3.2
July 6, 2011

Meditating with Your Eyes Open

Exchanging Glances in Southern India

In the late morning the stones of the temple courtyard burn the soles of your feet, so you walk very quickly scanning for the light-colored ones while headed for the shade of the main complex.  You say hello to Ganesha at the temple threshold, and then move more deeply into its center, passing by the priests engaged in business and ritual, weaving through streams of other visitors headed for different shrines in the seemingly infinite corners of the temple, which is essentially a walled village the size of multiple football fields.

When you arrive at the heart of the temple, you find Nataraja, intricately adorned in vibrant silks, jewels, and garlanded with flowers. Endless patterns of ritual revolve around him involving fire, liquid, smoke, and substance, immersing you in a complex synesthetic experience. The dusty grooves of the temple stones capture occasional puddles of coconut water, milk, sandal, and ghee that cool your toes as you step through them.  The bats swoop and chatter through the air accompanied by the temple music’s drums, bells, and horns. Smoke from the ghee lamps and the homa drifts through pillars and columns. Your forehead is host to sweet-smelling smears of ash that mingle with the scent of jasmine from your hair. And you listen or join in with the murmurs of mantras that swell like tiny whispering waves. You are permeated in every sensory manner and you release into it. The temple is a body, pulsing with life. When you are in it, you become an element of its chemistry.

Most people who visit Chidambaram come to see Nataraja. This is his temple, the site of the Ananda Tandava, his Dance of Bliss. Shiva presides over the temple in the form of Nataraja, the dancer, the artist, who, with every movement, dances everything that exists into being and non-being. If you love Nataraja, this is the center of the universe. If you love Nataraja, you have come to see him and to be seen by him. The word for this is darshan, which my teacher Douglas Brooks explains as “the exchange of glances.” By entering, you have offered yourself to the temple, and then the temple offers itself back. As you inhabit the temple, the temple takes up residence within you.

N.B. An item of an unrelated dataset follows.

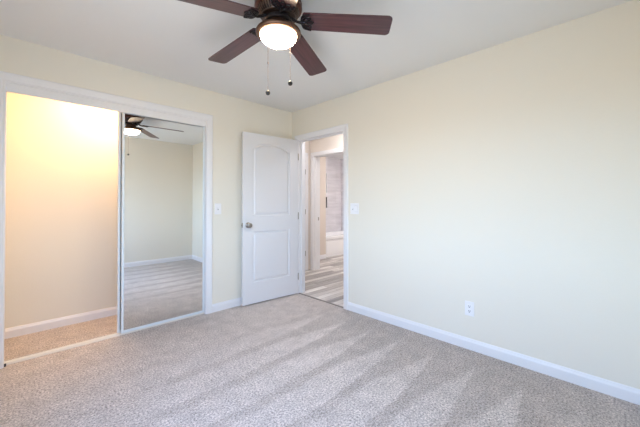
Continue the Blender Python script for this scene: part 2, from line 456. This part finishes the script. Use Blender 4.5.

If you want to meditate, you can choose to close your eyes and go inside your own body, heart and mind. Or you can do the very same thing with your eyes open, drawing the outside in as an entirely different way of moving into the very same places. Through this invitation, this conversation, the body of the temple becomes your body. You gaze upon the deity and the deity shows you yourself. You exchange glances with Nataraja, This is why you are here.

There are times when you want to be within the quiet of your own inner vision. This is when you close your eyes. There are other times when you want to invite in all of the wild delirious diversity of the world, and this is when you open them.  This receptivity enables you to converse more deeply with your surroundings and consequently, within yourself. Everything outside of you calls upon something within you. You begin to recognize that you are in a state of constant conversation with the world.